According to figures from Savills, house price growth in the capital began to slow in the third quarter of this year, after months of strong performance. Prices rose by just 1.1 per cent over the three months to the end of September, compared to a 6.4 per cent rise from January to June.

“Over the course of 2011 we’ve seen really strong levels of growth, but I suspect you will start to see a softening in levels of that price growth,” says Lucian Cook of Savills.

Pryor notes that Land Registry figures show the percentage of the market in London made up of sales of houses over £1m peaked at 8 per cent of all sales in April, but by May it had fallen to 3.5 per cent, rising slightly to 4 per cent in June.

Ed Mead, director at Douglas & Gordon, the London-based estate agency, believes the domestically driven parts of the London market have quietened in recent months.

“The family house market, which had been very busy, now seems to be pausing. I think it’s a little bit about the state of the economy but also there is some buyer fatigue going on with prices because they have increased so dramatically,” he says.

Mead believes London is starting to follow the rest of the UK and will see sellers reduce their asking prices. “Outside London they are beginning to accept that valuations are too high and I think that’s beginning to trickle into London. That will help create a little bit more activity in the market,” he notes.

However, other housing experts think that house prices will not fall significantly over the short term.

Gilmore says that low interest rates “are propping up prices to a large extent”, as people pay less on their mortgages, leading to a lack of distressed sales.

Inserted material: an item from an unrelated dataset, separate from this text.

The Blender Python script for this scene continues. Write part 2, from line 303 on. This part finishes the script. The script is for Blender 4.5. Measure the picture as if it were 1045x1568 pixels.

“I think we’ve got something of an abnormal equilibrium in the market at the moment in that we’ve got high inflation and a weak economic recovery on one side but we’ve got very low interest rates on the other,” explains Cook.

He believes there are no drivers for significant house price growth or significant house price falls. “This strange equilibrium is keeping house prices largely flat,” says Cook.

Mead believes the housing market is unlikely to change significantly in the coming months.

“I see central London values edging upwards but they won’t beat inflation, while I see prices around the immediate ring around central London coming off a bit and therefore in real terms falling quite a bit.”

However, Pryor is more bearish on the mainstream market. “I think prices will be down 7 per cent by the end of 2012.”